Per tutta risposta, Haftar ha lanciato la seconda fase dell’offensiva su Tripoli coinvolgendo nuovi battaglioni che già in passato si erano resi protagonisti di violente conquiste a Bengasi e a Derna. Dall’avvio dei combattimenti, il 4 aprile scorso, secondo i numeri ufficiali dell’Organizzazione mondiale della sanità, il bilancio delle vittime tocca quota mille morti e circa 5 mila feriti. 

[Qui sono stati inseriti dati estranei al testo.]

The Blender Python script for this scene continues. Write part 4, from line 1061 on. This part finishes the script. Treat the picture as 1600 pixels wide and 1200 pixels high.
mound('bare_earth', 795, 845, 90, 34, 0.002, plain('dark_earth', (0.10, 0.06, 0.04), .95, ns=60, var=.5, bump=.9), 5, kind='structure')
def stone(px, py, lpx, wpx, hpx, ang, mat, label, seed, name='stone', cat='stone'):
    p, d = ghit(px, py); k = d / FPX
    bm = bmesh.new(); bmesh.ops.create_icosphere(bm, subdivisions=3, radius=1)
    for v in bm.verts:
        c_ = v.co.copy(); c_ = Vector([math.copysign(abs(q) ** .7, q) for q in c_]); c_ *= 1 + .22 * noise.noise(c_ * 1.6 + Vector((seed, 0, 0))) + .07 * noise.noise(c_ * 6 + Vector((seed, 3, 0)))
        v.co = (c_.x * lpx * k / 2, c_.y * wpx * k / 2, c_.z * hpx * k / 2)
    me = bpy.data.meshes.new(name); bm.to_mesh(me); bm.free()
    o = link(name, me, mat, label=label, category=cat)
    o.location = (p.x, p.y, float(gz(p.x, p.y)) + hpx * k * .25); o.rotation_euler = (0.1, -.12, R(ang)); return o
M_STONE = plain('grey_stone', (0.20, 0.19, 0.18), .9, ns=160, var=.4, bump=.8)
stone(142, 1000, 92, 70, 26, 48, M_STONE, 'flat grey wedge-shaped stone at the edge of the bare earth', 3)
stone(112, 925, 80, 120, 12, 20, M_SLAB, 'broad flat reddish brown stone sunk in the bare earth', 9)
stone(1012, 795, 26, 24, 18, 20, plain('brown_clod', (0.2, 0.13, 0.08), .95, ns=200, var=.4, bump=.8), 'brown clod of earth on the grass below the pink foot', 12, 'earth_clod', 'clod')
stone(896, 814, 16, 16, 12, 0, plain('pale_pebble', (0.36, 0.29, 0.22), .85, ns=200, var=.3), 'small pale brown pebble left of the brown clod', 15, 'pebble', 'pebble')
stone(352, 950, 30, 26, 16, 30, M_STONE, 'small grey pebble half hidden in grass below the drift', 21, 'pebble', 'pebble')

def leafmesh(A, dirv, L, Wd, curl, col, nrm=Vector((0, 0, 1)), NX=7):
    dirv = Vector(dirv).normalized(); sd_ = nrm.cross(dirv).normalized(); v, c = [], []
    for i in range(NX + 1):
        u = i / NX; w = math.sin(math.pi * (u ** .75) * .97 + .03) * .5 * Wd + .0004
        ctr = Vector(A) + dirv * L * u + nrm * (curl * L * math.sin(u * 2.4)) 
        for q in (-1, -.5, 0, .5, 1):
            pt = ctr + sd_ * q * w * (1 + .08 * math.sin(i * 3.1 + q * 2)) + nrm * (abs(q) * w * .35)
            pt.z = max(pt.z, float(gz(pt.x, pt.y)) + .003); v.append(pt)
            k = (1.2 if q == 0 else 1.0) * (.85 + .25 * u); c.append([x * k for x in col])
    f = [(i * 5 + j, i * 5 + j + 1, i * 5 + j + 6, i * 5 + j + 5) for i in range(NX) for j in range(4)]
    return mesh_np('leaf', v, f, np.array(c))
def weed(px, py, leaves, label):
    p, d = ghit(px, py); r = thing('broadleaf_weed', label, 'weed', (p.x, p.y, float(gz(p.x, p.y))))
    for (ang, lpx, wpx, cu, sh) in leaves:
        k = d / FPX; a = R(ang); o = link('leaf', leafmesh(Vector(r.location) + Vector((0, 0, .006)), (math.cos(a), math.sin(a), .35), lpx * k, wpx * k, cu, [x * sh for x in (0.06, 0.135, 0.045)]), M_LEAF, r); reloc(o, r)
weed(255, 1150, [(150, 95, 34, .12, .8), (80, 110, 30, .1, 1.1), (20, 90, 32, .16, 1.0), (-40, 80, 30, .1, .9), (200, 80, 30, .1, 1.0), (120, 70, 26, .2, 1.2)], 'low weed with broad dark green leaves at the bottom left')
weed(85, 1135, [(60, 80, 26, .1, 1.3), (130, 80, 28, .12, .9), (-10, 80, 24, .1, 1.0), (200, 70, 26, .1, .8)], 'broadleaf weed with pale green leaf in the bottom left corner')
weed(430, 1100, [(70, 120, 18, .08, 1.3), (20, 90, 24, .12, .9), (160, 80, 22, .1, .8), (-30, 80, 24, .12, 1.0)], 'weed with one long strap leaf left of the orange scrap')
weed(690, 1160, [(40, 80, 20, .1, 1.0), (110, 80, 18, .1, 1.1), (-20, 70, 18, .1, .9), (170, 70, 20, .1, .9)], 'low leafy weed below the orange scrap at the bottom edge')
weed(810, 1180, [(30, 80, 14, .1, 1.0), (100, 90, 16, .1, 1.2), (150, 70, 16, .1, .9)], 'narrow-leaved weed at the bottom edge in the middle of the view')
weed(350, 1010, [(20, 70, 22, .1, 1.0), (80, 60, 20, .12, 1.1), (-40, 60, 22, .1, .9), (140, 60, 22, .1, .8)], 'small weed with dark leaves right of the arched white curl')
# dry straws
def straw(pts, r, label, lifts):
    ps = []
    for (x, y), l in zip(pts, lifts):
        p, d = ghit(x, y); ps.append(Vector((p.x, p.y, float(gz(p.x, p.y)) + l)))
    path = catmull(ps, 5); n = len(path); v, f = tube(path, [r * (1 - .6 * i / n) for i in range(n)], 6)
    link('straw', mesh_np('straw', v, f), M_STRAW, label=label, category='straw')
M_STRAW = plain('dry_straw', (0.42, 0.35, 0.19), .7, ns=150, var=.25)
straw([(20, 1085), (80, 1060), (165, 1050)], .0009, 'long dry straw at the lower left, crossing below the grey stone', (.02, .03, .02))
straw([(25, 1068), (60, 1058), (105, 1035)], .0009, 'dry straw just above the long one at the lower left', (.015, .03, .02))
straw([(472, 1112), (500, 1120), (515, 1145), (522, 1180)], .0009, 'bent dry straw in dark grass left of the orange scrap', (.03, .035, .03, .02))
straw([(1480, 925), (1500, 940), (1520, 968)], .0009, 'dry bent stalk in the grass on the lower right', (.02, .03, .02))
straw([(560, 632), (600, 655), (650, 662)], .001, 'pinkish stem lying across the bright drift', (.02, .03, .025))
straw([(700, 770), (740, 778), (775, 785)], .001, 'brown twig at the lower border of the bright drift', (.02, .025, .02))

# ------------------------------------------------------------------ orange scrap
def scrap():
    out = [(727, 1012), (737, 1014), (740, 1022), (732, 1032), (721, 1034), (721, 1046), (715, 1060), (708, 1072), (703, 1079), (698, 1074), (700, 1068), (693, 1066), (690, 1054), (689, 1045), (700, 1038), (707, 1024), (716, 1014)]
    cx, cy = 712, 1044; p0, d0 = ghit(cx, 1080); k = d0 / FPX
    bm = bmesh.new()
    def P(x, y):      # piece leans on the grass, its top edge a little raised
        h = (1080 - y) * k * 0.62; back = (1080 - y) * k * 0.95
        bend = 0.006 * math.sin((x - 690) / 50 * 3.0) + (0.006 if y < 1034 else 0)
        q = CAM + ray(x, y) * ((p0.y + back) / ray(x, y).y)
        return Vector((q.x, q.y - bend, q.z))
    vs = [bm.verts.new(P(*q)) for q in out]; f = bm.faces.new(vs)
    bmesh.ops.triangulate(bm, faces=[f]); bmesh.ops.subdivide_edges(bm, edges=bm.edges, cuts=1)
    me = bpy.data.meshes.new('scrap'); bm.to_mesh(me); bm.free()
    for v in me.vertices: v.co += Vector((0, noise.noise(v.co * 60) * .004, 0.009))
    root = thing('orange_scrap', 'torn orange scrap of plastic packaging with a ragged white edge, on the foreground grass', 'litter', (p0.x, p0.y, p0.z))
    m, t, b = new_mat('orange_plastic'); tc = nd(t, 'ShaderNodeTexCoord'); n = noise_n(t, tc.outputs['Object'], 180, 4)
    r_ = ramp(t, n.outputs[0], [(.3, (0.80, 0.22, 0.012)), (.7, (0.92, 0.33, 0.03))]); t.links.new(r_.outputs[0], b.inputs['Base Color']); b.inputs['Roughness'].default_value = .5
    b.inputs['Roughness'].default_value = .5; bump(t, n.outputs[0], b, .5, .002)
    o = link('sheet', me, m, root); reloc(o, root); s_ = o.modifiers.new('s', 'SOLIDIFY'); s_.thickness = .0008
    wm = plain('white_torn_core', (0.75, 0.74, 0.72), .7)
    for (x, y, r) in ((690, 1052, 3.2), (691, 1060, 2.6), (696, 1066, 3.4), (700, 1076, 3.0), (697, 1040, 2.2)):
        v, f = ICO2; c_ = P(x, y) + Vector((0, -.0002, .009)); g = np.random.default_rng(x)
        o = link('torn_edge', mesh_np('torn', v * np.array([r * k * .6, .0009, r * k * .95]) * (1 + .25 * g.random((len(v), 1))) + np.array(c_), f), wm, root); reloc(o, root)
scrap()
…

Il Consiglio di sicurezza dell’Onu – uscito ammaccato dopo che gli Stati Uniti avevano bloccato una risoluzione di condanna ad Haftar voluta dalla Gran Bretagna – ha chiesto a tutte le parti coinvolte una “urgente de-escalation” e “l’impegno per un cessate il fuoco”. Inoltre, ha invitato tutti gli Stati – anche quelli non membri del Consigli di sicurezza – a “non intervenire nel conflitto o prendere misure che possano esacerbarlo”. 

Anche l’Unione europea è sulla stessa linea. Su proposta italiana – come evidenziato dal ministro degli Esteri, Enzo Moavero Milanesi – ha espresso una “forte condanna” per l’attacco e ha accolto “con favore la missione di accertamento dei fatti intrapresa dall’Onu”. Ha chiesto inoltre la fine immediata dei combattimenti”.

La Ue ribadisce il sostegno al processo di mediazione guidato dalle Nazioni Unite e nei confronti del rappresentante speciale Ghassan Salame’ “nei suoi sforzi per ripristinare la fiducia, ottenere una cessazione delle ostilita’, promuovere un dialogo inclusivo e creare le condizioni per la ripresa del processo politico guidato dalle Nazioni Unite”. 

Il governo di accordo nazionale di Tripoli denuncia invece che il bombardamento sul centro migranti di Tagiura è stato compiuto da un caccia F-16 degli Emirati, principale sponsor del maresciallo Haftar. Lo ha affermato il ministro dell’Interno, Fathi Bashaga: “Il rumore del jet e’ stato identificato da tecnici e piloti che lo hanno sentito. Il potere distruttivo (delle bombe) è molto grande ed e’ simile a quello delle bombe sganciate nel 2014”.